Fierce competition on the soccer field doesn't always lead to friendship.

But creating strong social bonds was precisely the aim of Hamilton's inaugural Community Cup.

Billed as a "celebration of soccer, culture and the arts," the tournament, which took place at the H.A.A.A. Grounds in west Hamilton on Saturday afternoon, involved around 50 competitors and 20 volunteers, the majority of whom were immigrants to Canada.

The goal of the event, said event co-organizer Leo Johnson, was to use soccer to foster connections between newcomer youth and to help them integrate into the broader community.
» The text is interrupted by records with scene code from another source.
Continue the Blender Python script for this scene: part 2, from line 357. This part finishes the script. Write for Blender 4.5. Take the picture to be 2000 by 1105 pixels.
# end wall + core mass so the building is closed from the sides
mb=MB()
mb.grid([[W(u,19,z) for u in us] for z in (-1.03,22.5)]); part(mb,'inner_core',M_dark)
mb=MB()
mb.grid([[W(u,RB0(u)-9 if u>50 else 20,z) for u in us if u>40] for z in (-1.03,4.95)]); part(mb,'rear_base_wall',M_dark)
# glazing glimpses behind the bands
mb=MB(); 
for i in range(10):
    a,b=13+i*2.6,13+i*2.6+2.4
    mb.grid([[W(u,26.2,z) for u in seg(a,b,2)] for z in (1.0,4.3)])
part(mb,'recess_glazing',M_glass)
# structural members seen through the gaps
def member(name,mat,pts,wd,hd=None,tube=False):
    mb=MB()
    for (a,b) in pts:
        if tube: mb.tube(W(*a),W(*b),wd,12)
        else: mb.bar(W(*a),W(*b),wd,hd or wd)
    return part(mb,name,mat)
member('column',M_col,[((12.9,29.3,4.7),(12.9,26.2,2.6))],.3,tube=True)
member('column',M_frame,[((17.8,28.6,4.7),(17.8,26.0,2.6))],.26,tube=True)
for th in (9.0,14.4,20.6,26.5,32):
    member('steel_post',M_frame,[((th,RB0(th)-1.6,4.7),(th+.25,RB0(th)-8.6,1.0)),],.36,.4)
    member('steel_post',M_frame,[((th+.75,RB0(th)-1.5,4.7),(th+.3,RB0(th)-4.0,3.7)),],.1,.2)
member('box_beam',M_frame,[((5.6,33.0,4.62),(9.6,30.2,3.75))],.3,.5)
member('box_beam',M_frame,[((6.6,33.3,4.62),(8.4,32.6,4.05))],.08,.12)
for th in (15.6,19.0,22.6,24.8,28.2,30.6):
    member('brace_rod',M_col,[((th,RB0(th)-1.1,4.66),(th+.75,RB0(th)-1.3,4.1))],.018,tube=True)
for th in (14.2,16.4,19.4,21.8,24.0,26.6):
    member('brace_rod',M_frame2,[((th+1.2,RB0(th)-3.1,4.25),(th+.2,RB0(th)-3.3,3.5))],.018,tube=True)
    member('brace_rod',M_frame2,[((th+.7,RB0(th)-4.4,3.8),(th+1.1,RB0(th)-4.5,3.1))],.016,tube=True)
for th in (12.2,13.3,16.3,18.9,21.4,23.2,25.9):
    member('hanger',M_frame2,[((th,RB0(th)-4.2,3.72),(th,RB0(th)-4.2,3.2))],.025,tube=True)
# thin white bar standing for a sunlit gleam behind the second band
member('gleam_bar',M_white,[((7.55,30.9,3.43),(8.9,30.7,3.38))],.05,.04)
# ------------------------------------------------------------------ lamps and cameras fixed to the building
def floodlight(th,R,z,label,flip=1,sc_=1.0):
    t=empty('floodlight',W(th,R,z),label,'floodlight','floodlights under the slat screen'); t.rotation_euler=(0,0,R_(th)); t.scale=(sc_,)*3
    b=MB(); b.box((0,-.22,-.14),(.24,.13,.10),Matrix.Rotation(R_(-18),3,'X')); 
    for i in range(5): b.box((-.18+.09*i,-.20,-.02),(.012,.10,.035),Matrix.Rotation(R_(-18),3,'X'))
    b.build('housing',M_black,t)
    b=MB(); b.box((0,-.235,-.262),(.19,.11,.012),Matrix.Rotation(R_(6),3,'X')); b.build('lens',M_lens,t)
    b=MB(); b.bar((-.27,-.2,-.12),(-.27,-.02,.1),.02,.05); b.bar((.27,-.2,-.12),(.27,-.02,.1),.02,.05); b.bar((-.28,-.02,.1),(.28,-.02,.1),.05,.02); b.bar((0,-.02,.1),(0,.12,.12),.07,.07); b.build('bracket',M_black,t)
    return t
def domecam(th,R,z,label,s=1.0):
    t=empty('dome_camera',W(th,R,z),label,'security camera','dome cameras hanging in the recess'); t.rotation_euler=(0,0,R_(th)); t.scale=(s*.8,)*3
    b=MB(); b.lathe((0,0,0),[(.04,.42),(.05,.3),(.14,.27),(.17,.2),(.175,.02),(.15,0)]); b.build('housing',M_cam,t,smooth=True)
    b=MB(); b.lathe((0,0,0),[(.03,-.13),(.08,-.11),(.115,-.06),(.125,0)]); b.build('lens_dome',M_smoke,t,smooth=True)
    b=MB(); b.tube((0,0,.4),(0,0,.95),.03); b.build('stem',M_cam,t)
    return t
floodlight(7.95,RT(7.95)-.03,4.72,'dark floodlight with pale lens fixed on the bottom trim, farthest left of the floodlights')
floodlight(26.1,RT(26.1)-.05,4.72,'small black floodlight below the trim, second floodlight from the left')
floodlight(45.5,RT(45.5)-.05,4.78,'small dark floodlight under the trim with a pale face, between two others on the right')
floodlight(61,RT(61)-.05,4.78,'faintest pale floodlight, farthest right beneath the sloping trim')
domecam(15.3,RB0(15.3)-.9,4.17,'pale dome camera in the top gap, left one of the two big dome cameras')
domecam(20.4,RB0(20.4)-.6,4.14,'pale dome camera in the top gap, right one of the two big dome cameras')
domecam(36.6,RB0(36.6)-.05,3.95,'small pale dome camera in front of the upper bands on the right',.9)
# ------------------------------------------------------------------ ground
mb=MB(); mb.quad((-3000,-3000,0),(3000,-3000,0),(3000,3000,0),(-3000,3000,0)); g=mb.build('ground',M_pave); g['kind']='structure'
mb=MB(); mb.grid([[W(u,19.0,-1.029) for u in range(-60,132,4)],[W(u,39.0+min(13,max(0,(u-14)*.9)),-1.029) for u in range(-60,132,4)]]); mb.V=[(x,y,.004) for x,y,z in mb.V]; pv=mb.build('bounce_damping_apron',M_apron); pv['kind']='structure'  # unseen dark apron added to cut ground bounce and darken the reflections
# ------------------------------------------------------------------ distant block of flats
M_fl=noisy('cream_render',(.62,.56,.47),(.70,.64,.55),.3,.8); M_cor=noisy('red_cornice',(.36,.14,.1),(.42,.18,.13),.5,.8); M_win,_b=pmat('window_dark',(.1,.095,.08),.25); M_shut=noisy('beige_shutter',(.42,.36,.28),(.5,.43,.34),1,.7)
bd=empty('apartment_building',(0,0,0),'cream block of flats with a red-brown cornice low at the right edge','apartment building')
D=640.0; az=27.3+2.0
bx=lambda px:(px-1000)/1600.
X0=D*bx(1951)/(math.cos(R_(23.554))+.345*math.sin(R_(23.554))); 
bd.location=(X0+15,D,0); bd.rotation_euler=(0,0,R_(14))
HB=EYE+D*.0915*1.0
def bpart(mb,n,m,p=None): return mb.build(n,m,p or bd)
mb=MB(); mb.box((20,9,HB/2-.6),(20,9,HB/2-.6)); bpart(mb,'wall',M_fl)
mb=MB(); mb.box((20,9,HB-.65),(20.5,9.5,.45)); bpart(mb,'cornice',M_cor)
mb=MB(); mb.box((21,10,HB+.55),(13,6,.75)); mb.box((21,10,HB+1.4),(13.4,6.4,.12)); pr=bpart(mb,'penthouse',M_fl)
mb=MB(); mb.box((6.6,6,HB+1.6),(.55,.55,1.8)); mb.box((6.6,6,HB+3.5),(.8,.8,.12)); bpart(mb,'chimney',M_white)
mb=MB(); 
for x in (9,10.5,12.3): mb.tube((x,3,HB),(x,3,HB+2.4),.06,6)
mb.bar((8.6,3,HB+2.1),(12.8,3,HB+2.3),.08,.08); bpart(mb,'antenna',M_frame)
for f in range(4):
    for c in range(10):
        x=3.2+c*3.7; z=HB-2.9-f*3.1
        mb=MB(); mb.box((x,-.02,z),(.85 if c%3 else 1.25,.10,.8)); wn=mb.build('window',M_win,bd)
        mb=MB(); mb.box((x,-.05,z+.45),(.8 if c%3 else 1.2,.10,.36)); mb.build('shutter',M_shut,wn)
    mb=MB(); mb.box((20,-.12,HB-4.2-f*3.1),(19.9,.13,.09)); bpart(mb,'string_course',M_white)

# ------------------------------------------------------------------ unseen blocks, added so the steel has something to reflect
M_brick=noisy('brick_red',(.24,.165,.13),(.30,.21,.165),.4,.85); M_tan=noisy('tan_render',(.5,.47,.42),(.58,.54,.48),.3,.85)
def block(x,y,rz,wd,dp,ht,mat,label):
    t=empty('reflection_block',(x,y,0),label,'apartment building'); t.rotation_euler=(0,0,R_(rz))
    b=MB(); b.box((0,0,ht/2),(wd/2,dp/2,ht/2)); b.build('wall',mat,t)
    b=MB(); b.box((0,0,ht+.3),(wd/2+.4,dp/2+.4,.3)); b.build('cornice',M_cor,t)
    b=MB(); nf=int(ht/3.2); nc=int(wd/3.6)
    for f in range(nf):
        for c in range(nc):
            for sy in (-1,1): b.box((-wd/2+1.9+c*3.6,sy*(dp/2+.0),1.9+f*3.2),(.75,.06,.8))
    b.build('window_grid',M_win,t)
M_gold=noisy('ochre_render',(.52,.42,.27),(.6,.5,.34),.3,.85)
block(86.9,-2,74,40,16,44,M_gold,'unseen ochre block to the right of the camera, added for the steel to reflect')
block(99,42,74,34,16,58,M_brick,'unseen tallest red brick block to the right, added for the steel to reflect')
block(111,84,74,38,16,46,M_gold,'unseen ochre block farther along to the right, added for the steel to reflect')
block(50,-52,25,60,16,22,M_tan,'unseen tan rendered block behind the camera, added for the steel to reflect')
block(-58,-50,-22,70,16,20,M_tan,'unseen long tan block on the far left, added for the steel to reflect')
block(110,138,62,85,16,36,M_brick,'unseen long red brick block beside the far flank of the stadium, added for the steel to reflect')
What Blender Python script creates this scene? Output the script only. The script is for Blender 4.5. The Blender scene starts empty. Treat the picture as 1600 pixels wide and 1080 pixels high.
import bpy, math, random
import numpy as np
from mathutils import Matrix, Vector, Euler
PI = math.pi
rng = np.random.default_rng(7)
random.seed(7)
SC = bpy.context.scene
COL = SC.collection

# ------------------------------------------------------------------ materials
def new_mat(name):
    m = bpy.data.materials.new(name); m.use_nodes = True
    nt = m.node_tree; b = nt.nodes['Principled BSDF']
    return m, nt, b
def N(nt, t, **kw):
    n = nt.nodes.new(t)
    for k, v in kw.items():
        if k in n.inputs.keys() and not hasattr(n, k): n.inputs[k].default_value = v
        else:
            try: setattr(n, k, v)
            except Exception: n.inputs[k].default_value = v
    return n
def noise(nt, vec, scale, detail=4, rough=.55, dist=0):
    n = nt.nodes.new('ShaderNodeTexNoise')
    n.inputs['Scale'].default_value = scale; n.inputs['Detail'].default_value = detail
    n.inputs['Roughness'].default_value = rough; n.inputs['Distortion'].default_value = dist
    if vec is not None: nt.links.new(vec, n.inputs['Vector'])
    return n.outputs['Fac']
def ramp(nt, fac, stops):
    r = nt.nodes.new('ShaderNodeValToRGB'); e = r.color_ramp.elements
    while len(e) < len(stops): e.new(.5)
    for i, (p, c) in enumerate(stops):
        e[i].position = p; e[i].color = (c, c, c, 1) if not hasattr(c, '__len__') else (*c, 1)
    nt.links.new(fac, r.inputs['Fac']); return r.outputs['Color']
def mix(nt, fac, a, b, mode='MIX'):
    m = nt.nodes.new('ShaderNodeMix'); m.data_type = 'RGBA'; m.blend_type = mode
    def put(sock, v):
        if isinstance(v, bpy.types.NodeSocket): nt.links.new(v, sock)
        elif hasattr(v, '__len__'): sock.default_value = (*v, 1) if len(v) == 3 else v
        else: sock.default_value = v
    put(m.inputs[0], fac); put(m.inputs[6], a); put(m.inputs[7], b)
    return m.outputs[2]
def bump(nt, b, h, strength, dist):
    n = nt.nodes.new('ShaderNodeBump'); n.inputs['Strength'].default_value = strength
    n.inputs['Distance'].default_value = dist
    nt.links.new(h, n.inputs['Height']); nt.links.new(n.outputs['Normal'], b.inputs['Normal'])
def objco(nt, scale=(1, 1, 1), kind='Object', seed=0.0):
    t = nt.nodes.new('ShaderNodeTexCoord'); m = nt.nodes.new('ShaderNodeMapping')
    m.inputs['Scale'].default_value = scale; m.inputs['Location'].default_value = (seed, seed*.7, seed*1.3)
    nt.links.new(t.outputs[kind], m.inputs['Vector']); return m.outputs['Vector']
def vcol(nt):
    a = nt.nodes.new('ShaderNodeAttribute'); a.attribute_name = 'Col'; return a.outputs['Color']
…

"Recreation is one of the most efficient ways of getting people to know their community and getting them to know each other," said Johnson, founder of Empowerment Squared, the Hamilton charity that organized the event. "It's significant for the young ones in a big way because that's how they start to learn the language, that's how the start to feel a lot of value for themselves. They start to see they're actually a member of this community and can contribute something."

Hosting a soccer tournament made sense, he said, because the game "is a language that most of these people you see here speak."

The competition boasted players who came to Hamilton from a host of countries. Johnson said the teams featured participants from Somalia, Sudan, Liberia, Nigeria, Ghana, and Mozambique, as well as players from the Caribbean and those who were born in Canada.

Johnson himself is from Liberia by way of the Ivory Coast and Ghana. He was forced to flee his birth country in 1998 because of conflict raging there. He spent eight years living in refugee camps before moving to Canada in 2006.

He said he plans for the Community Cup to become an annual event, and hopes to enlist more players as well as community organizations to participate in next year's tournament.

“We'll be having a larger tent with more involvement. We'll be focusing more on settlement agencies in the city to give them an opportunity to engage more."